— START Available data —

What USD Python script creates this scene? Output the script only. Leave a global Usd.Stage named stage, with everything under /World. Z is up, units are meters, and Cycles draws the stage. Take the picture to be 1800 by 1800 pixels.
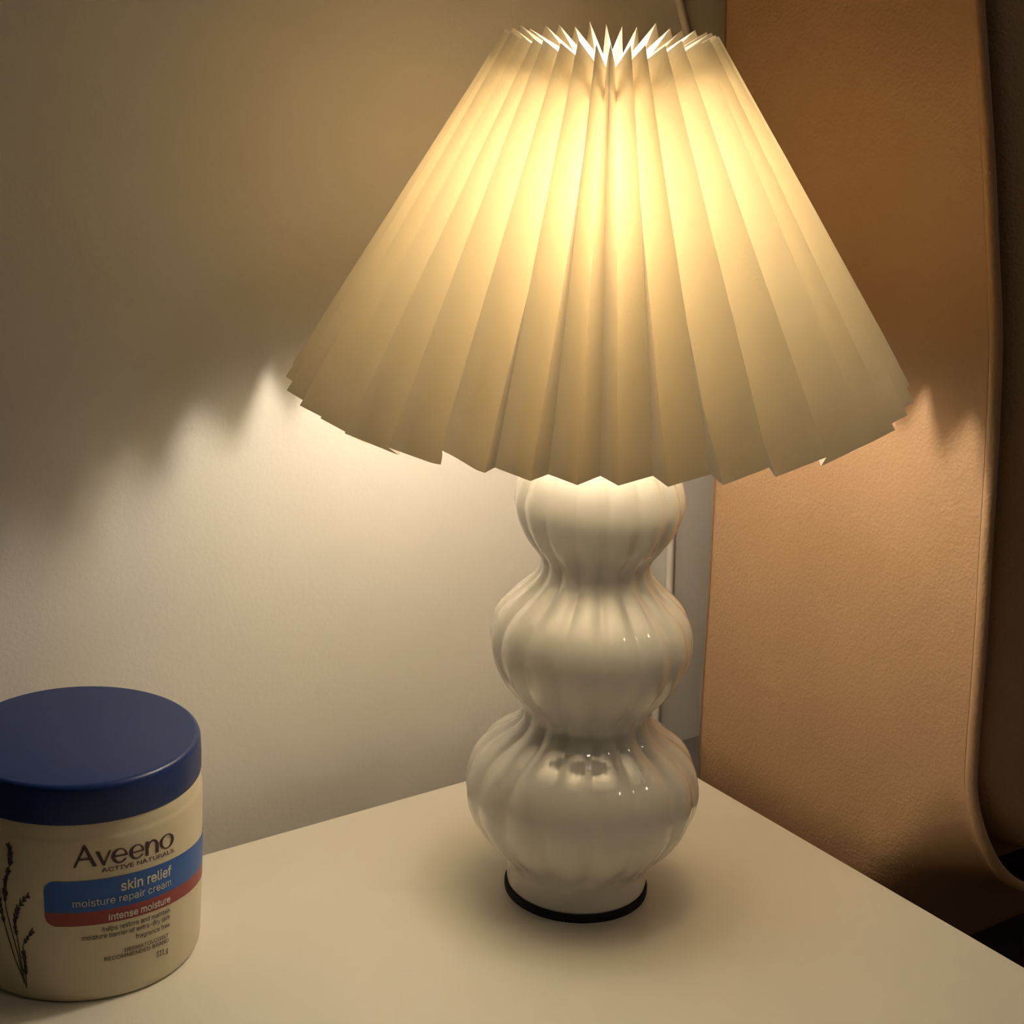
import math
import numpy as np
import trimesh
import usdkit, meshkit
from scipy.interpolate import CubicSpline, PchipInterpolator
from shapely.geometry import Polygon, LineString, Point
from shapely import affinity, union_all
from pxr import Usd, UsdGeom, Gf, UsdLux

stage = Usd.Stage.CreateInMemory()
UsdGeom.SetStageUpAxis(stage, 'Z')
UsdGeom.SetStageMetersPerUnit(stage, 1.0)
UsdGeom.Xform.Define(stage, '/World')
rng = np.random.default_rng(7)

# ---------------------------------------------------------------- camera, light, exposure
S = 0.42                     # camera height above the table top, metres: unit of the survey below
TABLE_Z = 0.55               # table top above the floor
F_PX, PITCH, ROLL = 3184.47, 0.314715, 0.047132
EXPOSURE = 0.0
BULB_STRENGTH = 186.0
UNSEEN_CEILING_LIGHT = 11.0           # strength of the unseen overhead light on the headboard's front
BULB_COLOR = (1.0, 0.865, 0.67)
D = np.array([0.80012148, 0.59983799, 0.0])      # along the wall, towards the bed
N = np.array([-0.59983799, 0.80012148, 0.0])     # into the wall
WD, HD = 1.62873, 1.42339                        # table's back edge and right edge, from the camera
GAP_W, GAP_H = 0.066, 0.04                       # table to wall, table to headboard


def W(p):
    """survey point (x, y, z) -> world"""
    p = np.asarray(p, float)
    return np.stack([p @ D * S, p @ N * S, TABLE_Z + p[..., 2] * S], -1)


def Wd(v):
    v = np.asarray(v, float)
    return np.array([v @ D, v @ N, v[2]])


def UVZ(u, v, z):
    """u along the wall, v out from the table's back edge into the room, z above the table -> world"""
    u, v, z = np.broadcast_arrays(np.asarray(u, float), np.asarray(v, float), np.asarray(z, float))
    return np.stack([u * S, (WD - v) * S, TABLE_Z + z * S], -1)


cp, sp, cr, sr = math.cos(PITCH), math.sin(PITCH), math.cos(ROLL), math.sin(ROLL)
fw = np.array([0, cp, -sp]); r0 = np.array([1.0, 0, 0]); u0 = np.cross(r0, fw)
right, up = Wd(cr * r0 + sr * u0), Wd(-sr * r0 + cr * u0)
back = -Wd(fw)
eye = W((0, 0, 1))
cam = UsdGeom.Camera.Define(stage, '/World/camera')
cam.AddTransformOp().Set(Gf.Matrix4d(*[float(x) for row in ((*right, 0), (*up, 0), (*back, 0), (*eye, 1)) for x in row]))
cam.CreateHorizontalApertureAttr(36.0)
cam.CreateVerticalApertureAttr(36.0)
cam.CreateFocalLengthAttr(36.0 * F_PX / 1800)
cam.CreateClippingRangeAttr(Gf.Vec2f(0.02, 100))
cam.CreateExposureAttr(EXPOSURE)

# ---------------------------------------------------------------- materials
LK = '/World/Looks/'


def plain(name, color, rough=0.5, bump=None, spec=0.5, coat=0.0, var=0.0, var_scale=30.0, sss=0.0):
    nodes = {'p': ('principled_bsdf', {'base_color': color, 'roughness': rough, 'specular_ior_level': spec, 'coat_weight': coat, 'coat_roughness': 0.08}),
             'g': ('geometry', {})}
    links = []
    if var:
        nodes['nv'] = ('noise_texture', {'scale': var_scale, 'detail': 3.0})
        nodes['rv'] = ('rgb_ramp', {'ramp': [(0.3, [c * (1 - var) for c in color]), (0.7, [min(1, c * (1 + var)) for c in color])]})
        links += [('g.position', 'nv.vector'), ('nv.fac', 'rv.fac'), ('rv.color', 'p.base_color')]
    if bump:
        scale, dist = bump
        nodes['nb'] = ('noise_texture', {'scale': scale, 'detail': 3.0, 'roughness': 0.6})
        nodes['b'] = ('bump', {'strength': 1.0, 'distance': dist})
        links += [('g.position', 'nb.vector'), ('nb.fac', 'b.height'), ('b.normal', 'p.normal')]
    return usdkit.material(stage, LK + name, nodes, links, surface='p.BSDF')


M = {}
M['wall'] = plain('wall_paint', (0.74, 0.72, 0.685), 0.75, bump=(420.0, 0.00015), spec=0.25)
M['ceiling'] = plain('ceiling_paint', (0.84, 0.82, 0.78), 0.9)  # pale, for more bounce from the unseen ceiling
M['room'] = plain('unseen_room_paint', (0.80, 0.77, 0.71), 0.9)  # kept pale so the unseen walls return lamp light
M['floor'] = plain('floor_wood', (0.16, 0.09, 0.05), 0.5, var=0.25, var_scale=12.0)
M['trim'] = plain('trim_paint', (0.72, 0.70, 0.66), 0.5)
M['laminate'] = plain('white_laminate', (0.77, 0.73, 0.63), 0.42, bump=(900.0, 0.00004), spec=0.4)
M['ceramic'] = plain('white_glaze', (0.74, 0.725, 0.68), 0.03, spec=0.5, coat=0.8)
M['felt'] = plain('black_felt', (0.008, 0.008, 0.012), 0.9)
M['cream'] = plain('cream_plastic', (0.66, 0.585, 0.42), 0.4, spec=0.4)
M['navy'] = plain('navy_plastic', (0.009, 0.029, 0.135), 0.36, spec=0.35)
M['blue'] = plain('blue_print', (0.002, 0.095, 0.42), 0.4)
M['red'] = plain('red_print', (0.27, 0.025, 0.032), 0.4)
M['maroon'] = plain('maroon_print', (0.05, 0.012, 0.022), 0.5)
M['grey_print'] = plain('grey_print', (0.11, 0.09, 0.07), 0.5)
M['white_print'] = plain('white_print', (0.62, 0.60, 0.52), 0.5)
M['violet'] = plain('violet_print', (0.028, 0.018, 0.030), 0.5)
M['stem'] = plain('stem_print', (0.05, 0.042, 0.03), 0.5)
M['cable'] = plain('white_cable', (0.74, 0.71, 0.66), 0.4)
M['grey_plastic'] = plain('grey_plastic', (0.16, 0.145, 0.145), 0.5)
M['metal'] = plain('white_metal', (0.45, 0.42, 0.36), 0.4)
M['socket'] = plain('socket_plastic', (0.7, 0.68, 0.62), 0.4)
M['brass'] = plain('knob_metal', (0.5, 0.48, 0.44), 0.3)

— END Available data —

- **Task to carry out**
Write out exactly the lines between the start of the data and the line with "rng = np.random.default_rng(7)", including both, but none of the pictures.

- **Reply to the task**
What USD Python script creates this scene? Output the script only. Leave a global Usd.Stage named stage, with everything under /World. Z is up, units are meters, and Cycles draws the stage. Take the picture to be 1800 by 1800 pixels.
import math
import numpy as np
import trimesh
import usdkit, meshkit
from scipy.interpolate import CubicSpline, PchipInterpolator
from shapely.geometry import Polygon, LineString, Point
from shapely import affinity, union_all
from pxr import Usd, UsdGeom, Gf, UsdLux

stage = Usd.Stage.CreateInMemory()
UsdGeom.SetStageUpAxis(stage, 'Z')
UsdGeom.SetStageMetersPerUnit(stage, 1.0)
UsdGeom.Xform.Define(stage, '/World')
rng = np.random.default_rng(7)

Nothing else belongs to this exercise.